The Mudcat Café TM
Thread #50004   Message #2229814
Posted By: Q (Frank Staplin)
06-Jan-08 - 03:03 PM
Thread Name: Origins: Lady Mary / Palace Grand / The Sad Song
Subject: RE: Origins: Lady Mary / Palace Grand / The Sad Song
Mrs May Kennedy McCord was born in Springfield, MO, 1880. "...she must have memorized every song she ever heard. She knew hundreds, including many old Child ballads. The Missouri collector Vance Randolph discovered and recorded her. She said she heard this song about 1900, but didn't know the title, which explains why it has so many of them. That also makes it difficult to find any trace of the original written source...."
"She began to write a regular newspaper column on Ozark folkways. At age 64, she started a radio program, "Hillbilly Heartbeats," that continued for 24 years. She died in 1979 at age 98, ..."

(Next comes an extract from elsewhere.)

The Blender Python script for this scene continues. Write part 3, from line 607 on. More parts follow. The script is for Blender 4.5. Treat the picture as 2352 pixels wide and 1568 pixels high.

Ginny Hawker, "Letters From My Father," Rounder, sang the song. Her first verse differs somewhat from those posted here:

Lyr. Add: THE PALACE GRAND
Ginny Hawker
1.
He came from his palace grand,
And he came to my cottage door.
His words, they were few, but his looks
They will linger forevermore.
With the look in his sad dark eyes
More tender than words could be;
But I was nothing to him,
Though he was the world to me.
2.
And there in his garden strolls,
All dressed in satins and lace,
Lady Mary so strange and cold,
Who has in his heart no place.
For I would have been his bride
With a kiss for a lifetime fee,
But I was nothing to him
Though he was the world to me.
3.
And now in his palace grand
On a flower-strewn bier he lies,
With his beautiful lids tight closed
On his beautiful sad dark eyes.
And among mourners who mourn,
Why should I a mourner be?
For I was nothing to him,
Though he was the world to me.
4.
And how will it be with our souls
When we meet in that spirit land?
What the human heart ne'er knows
Will the spirit still understand?
Or in some celestial form
Will our sorrows repeated be?
Will I still be nothing to him,
Though he is the world to me.

Learned from Evelyn Beers.

Palace Grand

This reminds me of pre-Rafaelite painting, verse and thought of the latter half of the 19th c. Perhaps in the poems written in this genre, these verses will be found.